Please give the listing again in its entirety, exactly as written.

--- begin Data section ---

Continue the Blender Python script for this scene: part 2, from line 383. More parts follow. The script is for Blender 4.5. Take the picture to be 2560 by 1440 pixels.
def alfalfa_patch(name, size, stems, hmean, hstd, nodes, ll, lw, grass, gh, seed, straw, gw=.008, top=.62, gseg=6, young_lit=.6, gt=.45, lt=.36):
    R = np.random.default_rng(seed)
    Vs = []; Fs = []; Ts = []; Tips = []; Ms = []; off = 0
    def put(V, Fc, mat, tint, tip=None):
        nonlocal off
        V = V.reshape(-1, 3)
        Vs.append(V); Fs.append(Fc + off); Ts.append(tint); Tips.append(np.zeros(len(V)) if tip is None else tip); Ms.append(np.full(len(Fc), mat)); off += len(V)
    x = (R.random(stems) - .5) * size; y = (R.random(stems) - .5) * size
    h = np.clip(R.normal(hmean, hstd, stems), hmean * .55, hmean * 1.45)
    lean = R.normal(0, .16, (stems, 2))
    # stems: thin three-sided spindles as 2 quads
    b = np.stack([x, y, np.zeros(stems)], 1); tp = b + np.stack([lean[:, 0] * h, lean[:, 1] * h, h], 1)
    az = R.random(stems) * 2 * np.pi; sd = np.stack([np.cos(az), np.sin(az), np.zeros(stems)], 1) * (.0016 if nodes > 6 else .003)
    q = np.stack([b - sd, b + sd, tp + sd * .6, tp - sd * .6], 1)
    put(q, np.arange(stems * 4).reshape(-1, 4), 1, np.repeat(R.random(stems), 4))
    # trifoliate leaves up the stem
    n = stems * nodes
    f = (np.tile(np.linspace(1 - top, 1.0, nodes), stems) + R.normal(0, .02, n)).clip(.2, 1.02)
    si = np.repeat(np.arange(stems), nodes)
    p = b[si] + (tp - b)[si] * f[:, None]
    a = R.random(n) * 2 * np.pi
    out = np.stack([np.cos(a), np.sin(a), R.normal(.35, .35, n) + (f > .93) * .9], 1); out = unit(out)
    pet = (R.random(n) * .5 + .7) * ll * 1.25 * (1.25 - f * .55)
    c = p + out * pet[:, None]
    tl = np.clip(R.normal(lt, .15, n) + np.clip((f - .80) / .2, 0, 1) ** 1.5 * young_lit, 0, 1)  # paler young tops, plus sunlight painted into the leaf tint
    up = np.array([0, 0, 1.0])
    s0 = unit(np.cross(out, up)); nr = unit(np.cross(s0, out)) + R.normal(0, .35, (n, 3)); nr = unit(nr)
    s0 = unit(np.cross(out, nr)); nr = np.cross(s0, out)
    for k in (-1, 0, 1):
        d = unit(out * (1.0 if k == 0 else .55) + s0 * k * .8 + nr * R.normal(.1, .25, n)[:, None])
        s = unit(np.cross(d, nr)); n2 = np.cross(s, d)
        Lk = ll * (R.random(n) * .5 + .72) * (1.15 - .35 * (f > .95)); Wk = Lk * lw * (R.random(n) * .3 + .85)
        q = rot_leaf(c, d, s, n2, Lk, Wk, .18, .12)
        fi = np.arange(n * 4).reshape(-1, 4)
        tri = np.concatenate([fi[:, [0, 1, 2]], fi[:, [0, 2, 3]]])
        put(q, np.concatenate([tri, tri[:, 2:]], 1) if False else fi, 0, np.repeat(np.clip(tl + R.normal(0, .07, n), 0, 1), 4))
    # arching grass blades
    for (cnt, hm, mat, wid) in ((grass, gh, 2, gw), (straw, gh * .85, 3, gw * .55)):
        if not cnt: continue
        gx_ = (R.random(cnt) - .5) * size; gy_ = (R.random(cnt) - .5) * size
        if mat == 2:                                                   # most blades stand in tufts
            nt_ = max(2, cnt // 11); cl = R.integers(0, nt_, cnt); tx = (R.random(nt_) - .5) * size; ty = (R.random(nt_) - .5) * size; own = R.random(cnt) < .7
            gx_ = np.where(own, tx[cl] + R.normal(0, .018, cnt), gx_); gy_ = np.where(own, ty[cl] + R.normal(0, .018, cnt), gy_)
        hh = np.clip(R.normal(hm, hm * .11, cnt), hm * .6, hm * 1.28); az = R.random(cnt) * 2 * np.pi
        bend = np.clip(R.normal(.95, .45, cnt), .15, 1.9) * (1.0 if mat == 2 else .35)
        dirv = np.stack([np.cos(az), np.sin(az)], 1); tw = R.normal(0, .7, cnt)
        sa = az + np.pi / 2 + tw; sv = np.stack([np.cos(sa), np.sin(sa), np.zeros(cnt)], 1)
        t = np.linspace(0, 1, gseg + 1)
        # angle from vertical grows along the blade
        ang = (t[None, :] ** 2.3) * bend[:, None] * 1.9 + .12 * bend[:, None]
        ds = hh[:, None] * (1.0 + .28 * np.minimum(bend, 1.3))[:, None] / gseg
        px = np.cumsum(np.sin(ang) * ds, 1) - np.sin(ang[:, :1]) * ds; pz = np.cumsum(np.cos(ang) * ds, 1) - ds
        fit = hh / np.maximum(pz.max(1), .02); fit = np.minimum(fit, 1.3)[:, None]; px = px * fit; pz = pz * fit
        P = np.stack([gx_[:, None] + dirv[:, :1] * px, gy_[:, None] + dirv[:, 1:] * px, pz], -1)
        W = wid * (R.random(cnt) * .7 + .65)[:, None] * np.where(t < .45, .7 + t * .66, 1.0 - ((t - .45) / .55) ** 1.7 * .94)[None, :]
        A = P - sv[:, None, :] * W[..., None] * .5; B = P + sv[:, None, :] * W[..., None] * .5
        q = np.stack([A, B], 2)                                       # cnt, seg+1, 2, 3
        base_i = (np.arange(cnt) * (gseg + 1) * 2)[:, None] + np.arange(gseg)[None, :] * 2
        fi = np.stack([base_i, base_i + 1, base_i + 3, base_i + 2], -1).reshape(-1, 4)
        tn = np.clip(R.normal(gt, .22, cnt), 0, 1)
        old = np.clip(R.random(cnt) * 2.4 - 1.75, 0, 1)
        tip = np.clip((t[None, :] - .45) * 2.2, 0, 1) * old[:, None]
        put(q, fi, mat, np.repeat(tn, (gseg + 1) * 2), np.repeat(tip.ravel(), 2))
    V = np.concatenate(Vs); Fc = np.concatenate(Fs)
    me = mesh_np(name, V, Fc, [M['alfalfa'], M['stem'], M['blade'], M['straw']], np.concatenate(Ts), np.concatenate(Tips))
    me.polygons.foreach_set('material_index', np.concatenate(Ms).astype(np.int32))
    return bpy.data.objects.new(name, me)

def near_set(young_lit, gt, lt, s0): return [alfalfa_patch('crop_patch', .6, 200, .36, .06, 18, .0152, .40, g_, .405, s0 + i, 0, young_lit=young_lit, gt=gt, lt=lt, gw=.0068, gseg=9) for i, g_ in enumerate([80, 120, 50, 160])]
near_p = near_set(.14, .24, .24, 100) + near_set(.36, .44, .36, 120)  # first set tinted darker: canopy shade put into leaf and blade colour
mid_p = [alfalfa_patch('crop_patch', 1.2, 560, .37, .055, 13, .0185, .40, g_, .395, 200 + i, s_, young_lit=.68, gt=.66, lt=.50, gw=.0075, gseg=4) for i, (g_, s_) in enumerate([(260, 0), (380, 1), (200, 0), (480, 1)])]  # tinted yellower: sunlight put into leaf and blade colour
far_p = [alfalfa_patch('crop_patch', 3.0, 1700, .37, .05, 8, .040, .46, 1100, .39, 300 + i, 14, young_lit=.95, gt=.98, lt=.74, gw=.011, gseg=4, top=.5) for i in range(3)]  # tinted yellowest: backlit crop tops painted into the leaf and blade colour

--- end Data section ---

Task result =
Continue the Blender Python script for this scene: part 2, from line 383. More parts follow. The script is for Blender 4.5. Take the picture to be 2560 by 1440 pixels.
def alfalfa_patch(name, size, stems, hmean, hstd, nodes, ll, lw, grass, gh, seed, straw, gw=.008, top=.62, gseg=6, young_lit=.6, gt=.45, lt=.36):
    R = np.random.default_rng(seed)
    Vs = []; Fs = []; Ts = []; Tips = []; Ms = []; off = 0
    def put(V, Fc, mat, tint, tip=None):
        nonlocal off
        V = V.reshape(-1, 3)
        Vs.append(V); Fs.append(Fc + off); Ts.append(tint); Tips.append(np.zeros(len(V)) if tip is None else tip); Ms.append(np.full(len(Fc), mat)); off += len(V)
    x = (R.random(stems) - .5) * size; y = (R.random(stems) - .5) * size
    h = np.clip(R.normal(hmean, hstd, stems), hmean * .55, hmean * 1.45)
    lean = R.normal(0, .16, (stems, 2))
    # stems: thin three-sided spindles as 2 quads
    b = np.stack([x, y, np.zeros(stems)], 1); tp = b + np.stack([lean[:, 0] * h, lean[:, 1] * h, h], 1)
    az = R.random(stems) * 2 * np.pi; sd = np.stack([np.cos(az), np.sin(az), np.zeros(stems)], 1) * (.0016 if nodes > 6 else .003)
    q = np.stack([b - sd, b + sd, tp + sd * .6, tp - sd * .6], 1)
    put(q, np.arange(stems * 4).reshape(-1, 4), 1, np.repeat(R.random(stems), 4))
    # trifoliate leaves up the stem
    n = stems * nodes
    f = (np.tile(np.linspace(1 - top, 1.0, nodes), stems) + R.normal(0, .02, n)).clip(.2, 1.02)
    si = np.repeat(np.arange(stems), nodes)
    p = b[si] + (tp - b)[si] * f[:, None]
    a = R.random(n) * 2 * np.pi
    out = np.stack([np.cos(a), np.sin(a), R.normal(.35, .35, n) + (f > .93) * .9], 1); out = unit(out)
    pet = (R.random(n) * .5 + .7) * ll * 1.25 * (1.25 - f * .55)
    c = p + out * pet[:, None]
    tl = np.clip(R.normal(lt, .15, n) + np.clip((f - .80) / .2, 0, 1) ** 1.5 * young_lit, 0, 1)  # paler young tops, plus sunlight painted into the leaf tint
    up = np.array([0, 0, 1.0])
    s0 = unit(np.cross(out, up)); nr = unit(np.cross(s0, out)) + R.normal(0, .35, (n, 3)); nr = unit(nr)
    s0 = unit(np.cross(out, nr)); nr = np.cross(s0, out)
    for k in (-1, 0, 1):
        d = unit(out * (1.0 if k == 0 else .55) + s0 * k * .8 + nr * R.normal(.1, .25, n)[:, None])
        s = unit(np.cross(d, nr)); n2 = np.cross(s, d)
        Lk = ll * (R.random(n) * .5 + .72) * (1.15 - .35 * (f > .95)); Wk = Lk * lw * (R.random(n) * .3 + .85)
        q = rot_leaf(c, d, s, n2, Lk, Wk, .18, .12)
        fi = np.arange(n * 4).reshape(-1, 4)
        tri = np.concatenate([fi[:, [0, 1, 2]], fi[:, [0, 2, 3]]])
        put(q, np.concatenate([tri, tri[:, 2:]], 1) if False else fi, 0, np.repeat(np.clip(tl + R.normal(0, .07, n), 0, 1), 4))
    # arching grass blades
    for (cnt, hm, mat, wid) in ((grass, gh, 2, gw), (straw, gh * .85, 3, gw * .55)):
        if not cnt: continue
        gx_ = (R.random(cnt) - .5) * size; gy_ = (R.random(cnt) - .5) * size
        if mat == 2:                                                   # most blades stand in tufts
            nt_ = max(2, cnt // 11); cl = R.integers(0, nt_, cnt); tx = (R.random(nt_) - .5) * size; ty = (R.random(nt_) - .5) * size; own = R.random(cnt) < .7
            gx_ = np.where(own, tx[cl] + R.normal(0, .018, cnt), gx_); gy_ = np.where(own, ty[cl] + R.normal(0, .018, cnt), gy_)
        hh = np.clip(R.normal(hm, hm * .11, cnt), hm * .6, hm * 1.28); az = R.random(cnt) * 2 * np.pi
        bend = np.clip(R.normal(.95, .45, cnt), .15, 1.9) * (1.0 if mat == 2 else .35)
        dirv = np.stack([np.cos(az), np.sin(az)], 1); tw = R.normal(0, .7, cnt)
        sa = az + np.pi / 2 + tw; sv = np.stack([np.cos(sa), np.sin(sa), np.zeros(cnt)], 1)
        t = np.linspace(0, 1, gseg + 1)
        # angle from vertical grows along the blade
        ang = (t[None, :] ** 2.3) * bend[:, None] * 1.9 + .12 * bend[:, None]
        ds = hh[:, None] * (1.0 + .28 * np.minimum(bend, 1.3))[:, None] / gseg
        px = np.cumsum(np.sin(ang) * ds, 1) - np.sin(ang[:, :1]) * ds; pz = np.cumsum(np.cos(ang) * ds, 1) - ds
        fit = hh / np.maximum(pz.max(1), .02); fit = np.minimum(fit, 1.3)[:, None]; px = px * fit; pz = pz * fit
        P = np.stack([gx_[:, None] + dirv[:, :1] * px, gy_[:, None] + dirv[:, 1:] * px, pz], -1)
        W = wid * (R.random(cnt) * .7 + .65)[:, None] * np.where(t < .45, .7 + t * .66, 1.0 - ((t - .45) / .55) ** 1.7 * .94)[None, :]
        A = P - sv[:, None, :] * W[..., None] * .5; B = P + sv[:, None, :] * W[..., None] * .5
        q = np.stack([A, B], 2)                                       # cnt, seg+1, 2, 3
        base_i = (np.arange(cnt) * (gseg + 1) * 2)[:, None] + np.arange(gseg)[None, :] * 2
        fi = np.stack([base_i, base_i + 1, base_i + 3, base_i + 2], -1).reshape(-1, 4)
        tn = np.clip(R.normal(gt, .22, cnt), 0, 1)
        old = np.clip(R.random(cnt) * 2.4 - 1.75, 0, 1)
        tip = np.clip((t[None, :] - .45) * 2.2, 0, 1) * old[:, None]
        put(q, fi, mat, np.repeat(tn, (gseg + 1) * 2), np.repeat(tip.ravel(), 2))
    V = np.concatenate(Vs); Fc = np.concatenate(Fs)
    me = mesh_np(name, V, Fc, [M['alfalfa'], M['stem'], M['blade'], M['straw']], np.concatenate(Ts), np.concatenate(Tips))
    me.polygons.foreach_set('material_index', np.concatenate(Ms).astype(np.int32))
    return bpy.data.objects.new(name, me)

def near_set(young_lit, gt, lt, s0): return [alfalfa_patch('crop_patch', .6, 200, .36, .06, 18, .0152, .40, g_, .405, s0 + i, 0, young_lit=young_lit, gt=gt, lt=lt, gw=.0068, gseg=9) for i, g_ in enumerate([80, 120, 50, 160])]
near_p = near_set(.14, .24, .24, 100) + near_set(.36, .44, .36, 120)  # first set tinted darker: canopy shade put into leaf and blade colour
mid_p = [alfalfa_patch('crop_patch', 1.2, 560, .37, .055, 13, .0185, .40, g_, .395, 200 + i, s_, young_lit=.68, gt=.66, lt=.50, gw=.0075, gseg=4) for i, (g_, s_) in enumerate([(260, 0), (380, 1), (200, 0), (480, 1)])]  # tinted yellower: sunlight put into leaf and blade colour
far_p = [alfalfa_patch('crop_patch', 3.0, 1700, .37, .05, 8, .040, .46, 1100, .39, 300 + i, 14, young_lit=.95, gt=.98, lt=.74, gw=.011, gseg=4, top=.5) for i in range(3)]  # tinted yellowest: backlit crop tops painted into the leaf and blade colour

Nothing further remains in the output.